The perpetual, unsatisfied longings of the Founder of Hollins projected
plans and schemes whose completion had to be left to other hands. In his
wise view, an Institution completed was an Institution already on the
downward grade. The large, expansive life of the age requires continuous
modifications and enlargements to meet the ever-springing exigencies of
society. In his eighty-first year, amid the desolations of a triple
bereavement, the aged hero sounded this note: "I will devote my energies
to putting the Institution on a permanent, broad basis, with facilities
of all kinds to meet the advancing demands for such schools; for
education of every kind throughout the South is on rising grade, and
Virginia, like New England, may yet have a reputation for school
facilities with scholarly men and women equal to those of any section of
this broad and progressive land." This is the same clarion voice so
familiar through two generations. Thus came from his lips the general
program, committed to his successors for the following thirty years.
With no consciousness of the fact, he was providing his own monument
which lives in the noble Hollins College of today.

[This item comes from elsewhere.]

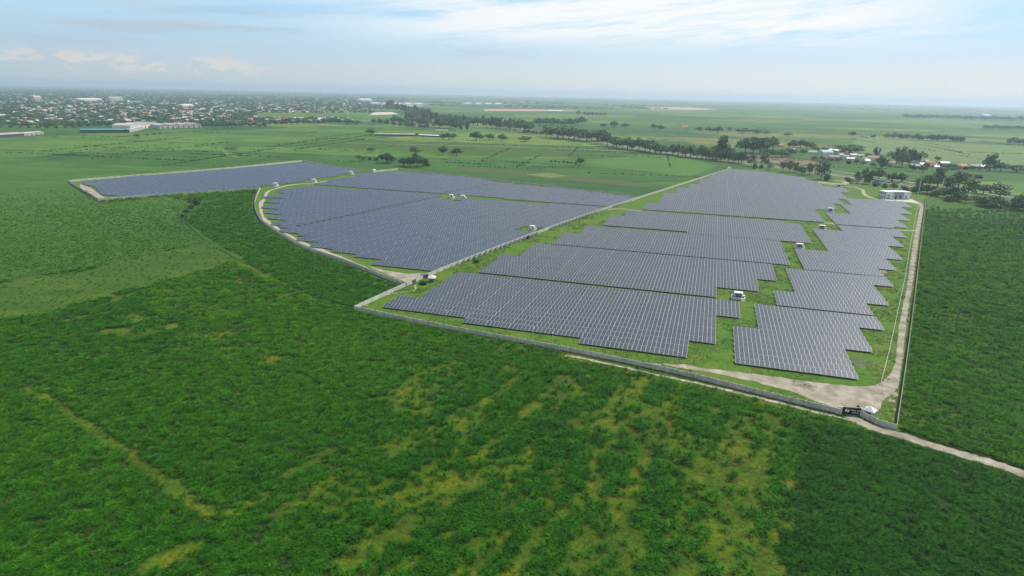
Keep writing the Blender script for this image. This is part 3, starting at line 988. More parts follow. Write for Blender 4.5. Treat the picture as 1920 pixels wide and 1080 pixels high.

When the Institution passed from the Trustees to Mr. Cocke, it became
the charge of a Board of Governors, selected from the members of his own
family. From that day, they have regarded as their precious inheritance
the plans of his mind and the wishes of his heart. His principle of
progress has been the guiding light of the Board of Governors and not
for a moment have they forgotten that the passionate desire of the
Founder of the College was to make Hollins, in an ever increasing
degree, a leader in the cause of the education of women.

What has been done during the nineteen years of the Board's control? It
is impossible to visit Hollins without feeling that the memory of Mr.
Cocke and his influence equally abide. He, being dead, yet speaketh. At
his death the Presidency of the college went to his daughter, Matty L.
Cocke, and the Chairmanship of the Board of Governors to his son, Lucian
H. Cocke. The business affairs, so long and heroically managed by
Charles Henry Cocke, are now entrusted to two of the Founder's
grandsons: Marion Estes Cocke as Secretary and Treasurer, and Joseph
Augustine Turner as General Manager.

[Illustration: HOLLINS COLLEGE]

The improvements on the grounds and buildings, and on the farm, have
been many. A beautiful Library building, made possible by the Alumnæ,
was erected in 1908, as a memorial to Mr. Cocke. The Susanna Infirmary
was built in 1911, as a memorial to Mrs. Cocke. In 1914, the Science
Hall was built. Meanwhile important changes were being made in the
courses of study. The curriculum was gradually enlarged, and eight years
after the Founder's death, the institution was standardized on the basis
of a four years college course. When this change was recognized in a new
charter from the legislature of Virginia, the name "Hollins Institute"
gave place to that of "Hollins College."

The realization of the Founder's dream is an endless process, and the
motto will ever be, "Forward and Upward." In the very atmosphere of the
place, the sensitive soul feels a brooding presence. The trees on the
campus, nearly all of which he planted, seem to whisper the revered
name. His Ideal lives, and his Spirit interfuses all. His monument is
building still. Let it go shining down the centuries!